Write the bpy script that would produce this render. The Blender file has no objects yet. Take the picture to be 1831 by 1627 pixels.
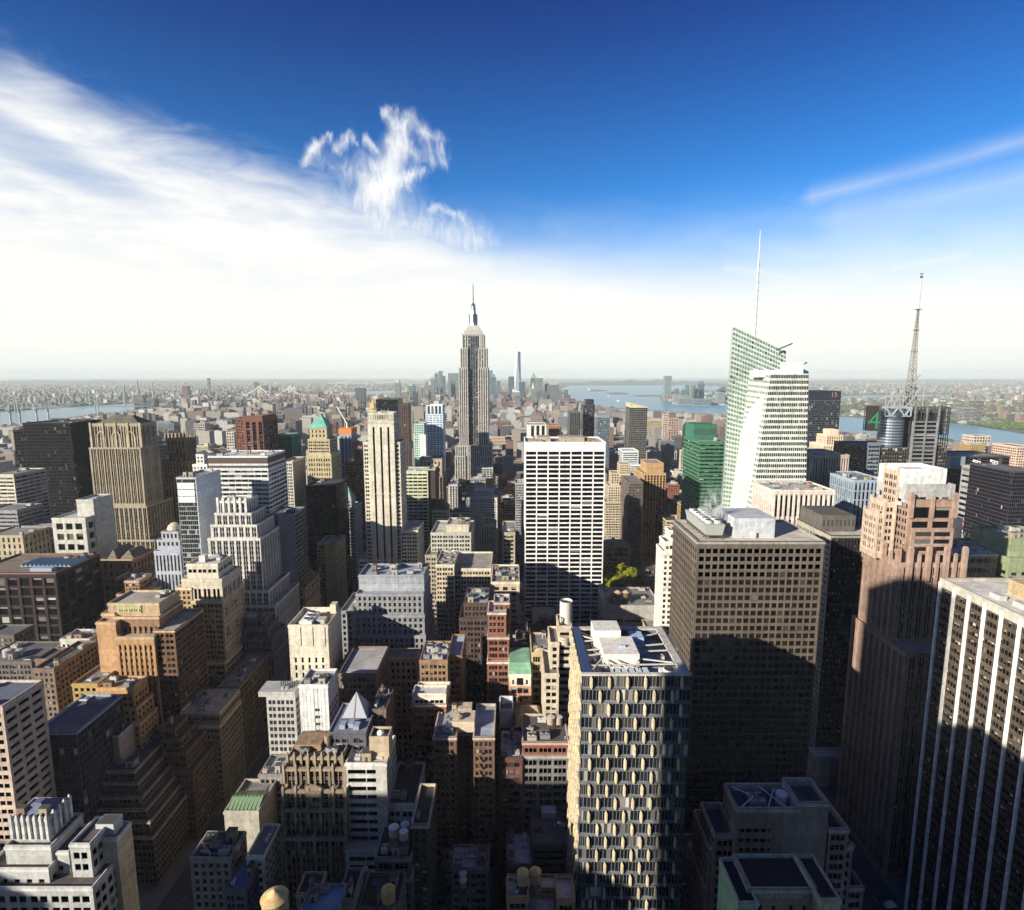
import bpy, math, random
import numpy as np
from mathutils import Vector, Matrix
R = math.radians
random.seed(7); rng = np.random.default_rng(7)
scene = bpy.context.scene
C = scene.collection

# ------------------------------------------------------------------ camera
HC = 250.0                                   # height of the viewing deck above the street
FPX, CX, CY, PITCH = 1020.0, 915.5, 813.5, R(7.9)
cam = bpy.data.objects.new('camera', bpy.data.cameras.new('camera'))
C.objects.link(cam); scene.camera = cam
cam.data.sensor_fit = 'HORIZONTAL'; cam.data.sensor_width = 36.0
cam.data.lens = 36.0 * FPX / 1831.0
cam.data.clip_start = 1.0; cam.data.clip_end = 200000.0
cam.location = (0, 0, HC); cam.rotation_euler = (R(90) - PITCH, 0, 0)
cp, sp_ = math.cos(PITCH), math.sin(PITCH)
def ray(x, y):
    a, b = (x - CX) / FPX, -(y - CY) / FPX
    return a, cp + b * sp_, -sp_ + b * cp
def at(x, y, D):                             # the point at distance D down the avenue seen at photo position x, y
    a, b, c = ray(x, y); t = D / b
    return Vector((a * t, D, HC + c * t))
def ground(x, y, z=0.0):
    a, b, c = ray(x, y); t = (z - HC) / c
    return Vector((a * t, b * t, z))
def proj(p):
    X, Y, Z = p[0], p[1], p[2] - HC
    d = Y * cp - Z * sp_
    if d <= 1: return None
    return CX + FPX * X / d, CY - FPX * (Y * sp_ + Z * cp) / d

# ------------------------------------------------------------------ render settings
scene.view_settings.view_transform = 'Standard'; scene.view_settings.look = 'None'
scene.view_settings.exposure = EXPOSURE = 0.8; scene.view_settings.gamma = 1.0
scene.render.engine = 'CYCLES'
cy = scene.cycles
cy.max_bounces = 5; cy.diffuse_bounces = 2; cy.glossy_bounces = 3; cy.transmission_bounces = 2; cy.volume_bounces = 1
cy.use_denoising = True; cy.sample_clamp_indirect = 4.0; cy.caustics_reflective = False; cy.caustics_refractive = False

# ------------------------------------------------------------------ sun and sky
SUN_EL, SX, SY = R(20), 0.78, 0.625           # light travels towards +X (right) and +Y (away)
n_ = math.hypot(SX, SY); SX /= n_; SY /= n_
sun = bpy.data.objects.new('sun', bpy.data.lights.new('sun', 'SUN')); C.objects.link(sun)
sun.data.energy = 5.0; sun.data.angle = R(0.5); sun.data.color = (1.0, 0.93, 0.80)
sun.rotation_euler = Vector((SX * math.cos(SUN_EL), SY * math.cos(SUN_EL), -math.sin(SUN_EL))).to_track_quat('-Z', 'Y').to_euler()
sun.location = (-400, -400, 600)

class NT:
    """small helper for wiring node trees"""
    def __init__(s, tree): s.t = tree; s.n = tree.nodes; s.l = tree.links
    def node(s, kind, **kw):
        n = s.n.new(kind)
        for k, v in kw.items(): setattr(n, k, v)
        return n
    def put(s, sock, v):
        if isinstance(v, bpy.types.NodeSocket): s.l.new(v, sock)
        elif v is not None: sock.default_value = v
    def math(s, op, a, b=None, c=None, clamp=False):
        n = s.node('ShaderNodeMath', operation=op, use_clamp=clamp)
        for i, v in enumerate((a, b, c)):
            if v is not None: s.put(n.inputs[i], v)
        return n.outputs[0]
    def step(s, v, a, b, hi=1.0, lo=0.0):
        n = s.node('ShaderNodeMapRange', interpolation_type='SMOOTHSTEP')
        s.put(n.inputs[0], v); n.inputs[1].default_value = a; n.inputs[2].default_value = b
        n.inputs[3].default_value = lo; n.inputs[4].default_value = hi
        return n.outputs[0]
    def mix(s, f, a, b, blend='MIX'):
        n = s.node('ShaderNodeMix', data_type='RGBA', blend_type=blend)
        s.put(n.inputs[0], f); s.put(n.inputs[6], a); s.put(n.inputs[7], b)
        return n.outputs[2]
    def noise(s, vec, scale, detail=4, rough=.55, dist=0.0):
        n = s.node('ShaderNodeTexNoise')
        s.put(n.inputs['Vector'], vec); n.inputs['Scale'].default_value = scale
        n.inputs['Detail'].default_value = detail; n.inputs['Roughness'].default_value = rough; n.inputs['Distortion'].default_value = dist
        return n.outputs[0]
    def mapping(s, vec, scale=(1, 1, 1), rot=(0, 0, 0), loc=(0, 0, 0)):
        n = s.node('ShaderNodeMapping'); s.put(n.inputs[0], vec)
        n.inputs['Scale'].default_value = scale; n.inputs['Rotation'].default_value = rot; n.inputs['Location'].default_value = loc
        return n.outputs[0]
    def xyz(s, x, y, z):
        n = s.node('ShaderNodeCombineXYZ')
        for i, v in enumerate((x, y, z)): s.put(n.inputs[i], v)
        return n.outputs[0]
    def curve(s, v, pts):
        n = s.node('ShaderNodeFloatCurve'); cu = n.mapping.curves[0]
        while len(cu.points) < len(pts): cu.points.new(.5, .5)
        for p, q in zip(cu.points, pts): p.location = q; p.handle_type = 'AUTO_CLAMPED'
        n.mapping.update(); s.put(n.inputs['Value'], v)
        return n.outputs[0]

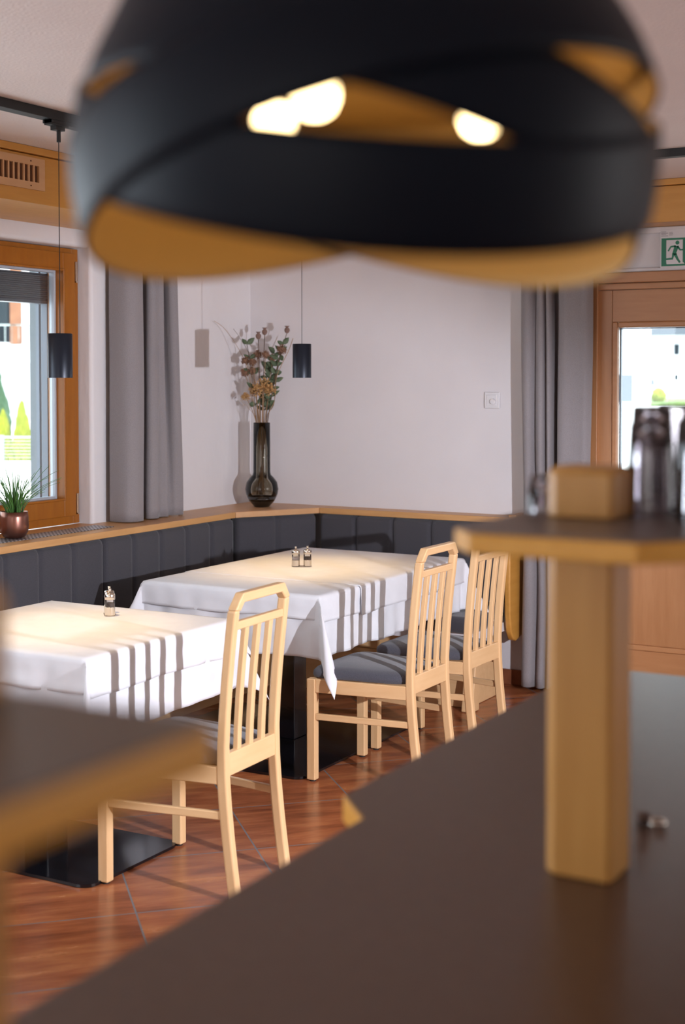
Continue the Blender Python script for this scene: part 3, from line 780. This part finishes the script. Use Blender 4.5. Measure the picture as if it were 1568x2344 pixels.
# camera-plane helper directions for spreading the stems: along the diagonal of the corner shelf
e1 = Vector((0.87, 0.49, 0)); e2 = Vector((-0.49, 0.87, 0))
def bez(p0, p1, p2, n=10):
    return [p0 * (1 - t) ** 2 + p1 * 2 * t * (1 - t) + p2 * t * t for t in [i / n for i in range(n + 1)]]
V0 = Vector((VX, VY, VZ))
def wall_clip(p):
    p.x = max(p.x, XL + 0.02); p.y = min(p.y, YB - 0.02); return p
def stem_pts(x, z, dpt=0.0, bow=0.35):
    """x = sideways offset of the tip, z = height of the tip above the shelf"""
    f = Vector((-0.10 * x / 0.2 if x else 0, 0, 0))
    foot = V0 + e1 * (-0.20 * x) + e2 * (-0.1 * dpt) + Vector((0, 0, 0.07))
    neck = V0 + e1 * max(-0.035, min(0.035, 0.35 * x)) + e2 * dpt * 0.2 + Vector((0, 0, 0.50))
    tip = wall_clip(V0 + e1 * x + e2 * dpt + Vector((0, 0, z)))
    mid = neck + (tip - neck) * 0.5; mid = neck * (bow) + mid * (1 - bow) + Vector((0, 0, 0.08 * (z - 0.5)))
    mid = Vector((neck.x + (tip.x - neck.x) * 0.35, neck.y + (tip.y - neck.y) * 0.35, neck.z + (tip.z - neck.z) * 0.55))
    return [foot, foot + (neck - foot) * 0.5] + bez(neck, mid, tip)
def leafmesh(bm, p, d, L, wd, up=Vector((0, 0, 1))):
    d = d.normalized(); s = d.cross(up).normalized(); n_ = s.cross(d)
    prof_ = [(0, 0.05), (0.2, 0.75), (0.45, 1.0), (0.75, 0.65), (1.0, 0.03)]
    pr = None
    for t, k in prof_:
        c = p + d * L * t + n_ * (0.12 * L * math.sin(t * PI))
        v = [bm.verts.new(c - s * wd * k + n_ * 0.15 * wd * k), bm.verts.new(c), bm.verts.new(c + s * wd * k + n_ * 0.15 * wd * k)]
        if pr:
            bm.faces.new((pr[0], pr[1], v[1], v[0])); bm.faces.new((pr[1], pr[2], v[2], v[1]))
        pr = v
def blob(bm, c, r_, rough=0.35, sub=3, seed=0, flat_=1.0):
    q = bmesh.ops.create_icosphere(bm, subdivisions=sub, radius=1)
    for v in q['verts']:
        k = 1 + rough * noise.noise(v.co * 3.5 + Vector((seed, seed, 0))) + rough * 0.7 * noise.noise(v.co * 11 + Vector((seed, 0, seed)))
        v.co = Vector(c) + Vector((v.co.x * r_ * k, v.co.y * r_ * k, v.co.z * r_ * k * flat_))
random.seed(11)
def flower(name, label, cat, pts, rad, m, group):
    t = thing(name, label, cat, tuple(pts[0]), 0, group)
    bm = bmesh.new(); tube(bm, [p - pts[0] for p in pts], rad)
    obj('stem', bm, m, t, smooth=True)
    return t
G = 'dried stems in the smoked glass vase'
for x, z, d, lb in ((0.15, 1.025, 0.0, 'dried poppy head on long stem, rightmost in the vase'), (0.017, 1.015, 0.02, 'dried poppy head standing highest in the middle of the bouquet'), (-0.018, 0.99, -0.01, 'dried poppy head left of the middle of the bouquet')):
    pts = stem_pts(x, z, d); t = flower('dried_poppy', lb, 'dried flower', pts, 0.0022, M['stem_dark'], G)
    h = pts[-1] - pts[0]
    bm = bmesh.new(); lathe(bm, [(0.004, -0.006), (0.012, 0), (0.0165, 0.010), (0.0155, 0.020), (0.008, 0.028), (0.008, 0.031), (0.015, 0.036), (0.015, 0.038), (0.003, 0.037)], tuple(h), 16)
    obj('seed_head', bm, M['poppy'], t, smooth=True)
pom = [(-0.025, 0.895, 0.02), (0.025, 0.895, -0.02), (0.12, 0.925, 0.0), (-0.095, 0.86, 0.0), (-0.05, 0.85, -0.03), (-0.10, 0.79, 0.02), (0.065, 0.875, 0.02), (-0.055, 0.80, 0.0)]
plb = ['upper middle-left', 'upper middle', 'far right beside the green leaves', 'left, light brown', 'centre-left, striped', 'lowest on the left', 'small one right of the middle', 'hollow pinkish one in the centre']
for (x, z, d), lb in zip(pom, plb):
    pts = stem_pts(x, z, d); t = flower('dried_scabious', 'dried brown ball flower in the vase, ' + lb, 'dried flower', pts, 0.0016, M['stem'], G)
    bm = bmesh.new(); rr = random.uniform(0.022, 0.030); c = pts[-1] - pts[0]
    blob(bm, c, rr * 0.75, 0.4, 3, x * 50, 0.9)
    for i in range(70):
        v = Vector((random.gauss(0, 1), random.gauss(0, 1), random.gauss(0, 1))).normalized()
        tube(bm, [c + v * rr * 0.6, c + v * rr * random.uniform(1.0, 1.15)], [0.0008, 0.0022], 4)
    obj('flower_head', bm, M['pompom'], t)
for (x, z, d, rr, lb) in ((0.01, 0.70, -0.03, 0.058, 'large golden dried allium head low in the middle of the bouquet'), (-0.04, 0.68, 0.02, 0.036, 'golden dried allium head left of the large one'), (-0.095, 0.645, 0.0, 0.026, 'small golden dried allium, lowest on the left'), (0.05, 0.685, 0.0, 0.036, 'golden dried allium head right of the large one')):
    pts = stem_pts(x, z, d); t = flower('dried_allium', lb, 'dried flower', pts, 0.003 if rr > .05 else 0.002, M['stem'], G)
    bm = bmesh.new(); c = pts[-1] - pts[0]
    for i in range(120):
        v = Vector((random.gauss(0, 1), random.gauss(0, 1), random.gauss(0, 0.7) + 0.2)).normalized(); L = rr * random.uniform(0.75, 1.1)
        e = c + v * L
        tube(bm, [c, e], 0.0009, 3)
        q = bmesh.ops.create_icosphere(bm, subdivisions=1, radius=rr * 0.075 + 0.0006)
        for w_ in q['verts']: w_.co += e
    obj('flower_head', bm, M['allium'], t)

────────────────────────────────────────

## Task to carry out
Show the lines from the data above that contain the string "Blender".

## Solution for this exercise
Write the bpy script that would produce this render. The Blender file has no objects yet. Take the picture to be 1831 by 1627 pixels.
Continue the Blender Python script for this scene: part 3, from line 780. This part finishes the script. Use Blender 4.5. Measure the picture as if it were 1568x2344 pixels.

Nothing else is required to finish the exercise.